Given task → Leave out all pictures. Return exactly the lines from the top of the material through the line containing "R = math.radians".
## START
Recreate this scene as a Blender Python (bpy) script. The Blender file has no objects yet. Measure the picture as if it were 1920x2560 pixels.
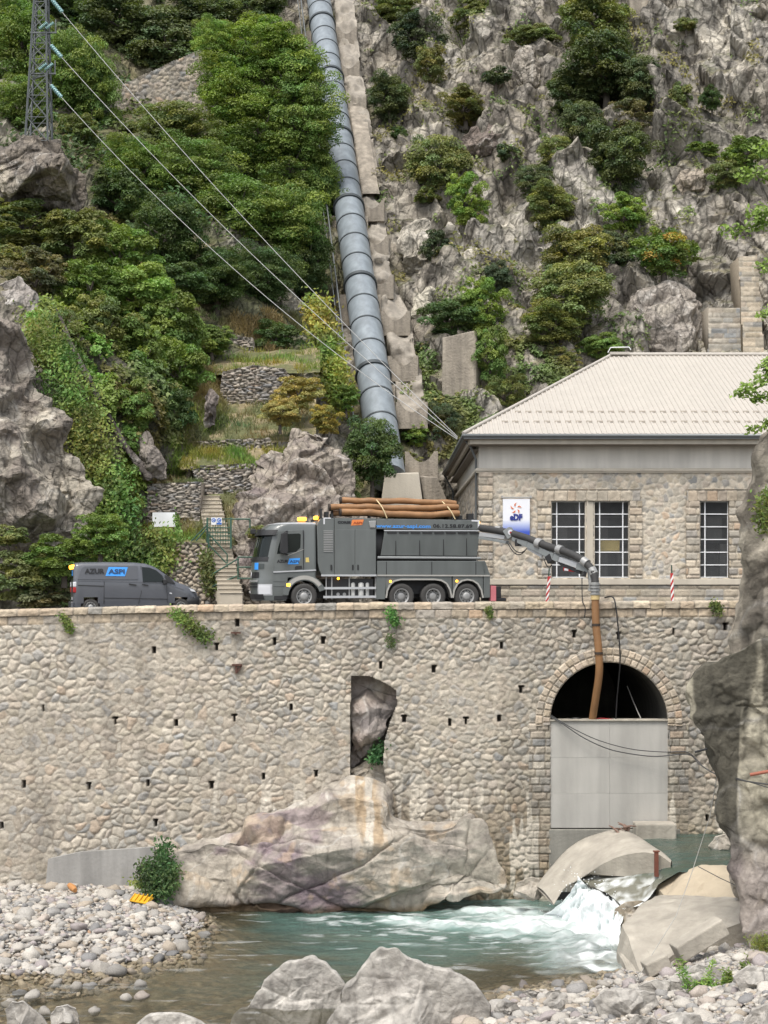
import bpy, math, random
import numpy as np
from mathutils import Vector, Matrix
random.seed(7)
SC = bpy.context.scene
COL = SC.collection
R = math.radians

# ---------------------------------------------------------------- camera, sky, sun, exposure
F = 3846.0          # focal length in photograph pixels
HY = 1470.0         # photograph row of the horizon
CZ = 0.77           # camera height (the wall top is near 0)
camd = bpy.data.cameras.new('camera')
camd.sensor_width = 36.0
camd.lens = F * 36.0 / 2560.0
camd.shift_y = (HY - 1280.0) / 2560.0
camd.clip_start = 0.5
camd.clip_end = 2000.0
cam = bpy.data.objects.new('camera', camd)
cam.location = (0, 0, CZ)
cam.rotation_euler = (R(90), 0, 0)
COL.objects.link(cam)
SC.camera = cam

SUN_EL, SUN_AZ = R(62), R(205)      # azimuth clockwise from +Y
W = bpy.data.worlds.new('World')
SC.world = W
W.use_nodes = True
wn = W.node_tree
sky = wn.nodes.new('ShaderNodeTexSky')
sky.sky_type = 'NISHITA'
sky.sun_disc = False
sky.sun_elevation = SUN_EL
sky.sun_rotation = SUN_AZ
sky.dust_density = 3.0
hs = wn.nodes.new('ShaderNodeHueSaturation')      # thin high cloud: a paler sky
hs.inputs['Saturation'].default_value = 0.35
wn.links.new(sky.outputs[0], hs.inputs['Color'])
wn.links.new(hs.outputs[0], wn.nodes['Background'].inputs['Color'])
wn.nodes['Background'].inputs['Strength'].default_value = 0.15
sd = bpy.data.lights.new('sun', 'SUN')
sd.energy = 1.5
sd.angle = R(22)
sd.color = (1.0, 0.95, 0.87)
sun = bpy.data.objects.new('sun', sd)
_d = Vector((math.sin(SUN_AZ) * math.cos(SUN_EL), math.cos(SUN_AZ) * math.cos(SUN_EL), math.sin(SUN_EL)))
sun.rotation_euler = (-_d).to_track_quat('-Z', 'Y').to_euler()
COL.objects.link(sun)
SC.view_settings.view_transform = 'Standard'
SC.view_settings.look = 'None'
SC.view_settings.exposure = 0.8
SC.view_settings.gamma = 1.0
SC.cycles.max_bounces = 6
SC.cycles.transparent_max_bounces = 12

def P(px, py, Y):
    """world point at depth Y seen at photograph pixel (px, py)"""
    return Vector(((px - 960.0) * Y / F, Y, CZ - (py - HY) * Y / F))
def onz(px, py, z):
    """world point on the level z seen at photograph pixel"""
    return P(px, py, (CZ - z) * F / (py - HY))
# ---------------------------------------------------------------- noise
def _h(ix, iy, iz, s):
    with np.errstate(over='ignore'):
        n = (ix.astype(np.int64) * 374761393 + iy.astype(np.int64) * 668265263 + iz.astype(np.int64) * 2147483647 + s * 974634777).astype(np.uint64)
        n = (n ^ (n >> np.uint64(13))) * np.uint64(1274126177)
        n = (n ^ (n >> np.uint64(16))) * np.uint64(2246822519)
        n = n ^ (n >> np.uint64(15))
    return (n & np.uint64(0xFFFFFF)).astype(np.float64) / 16777216.0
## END
Response below →
Recreate this scene as a Blender Python (bpy) script. The Blender file has no objects yet. Measure the picture as if it were 1920x2560 pixels.
import bpy, math, random
import numpy as np
from mathutils import Vector, Matrix
random.seed(7)
SC = bpy.context.scene
COL = SC.collection
R = math.radians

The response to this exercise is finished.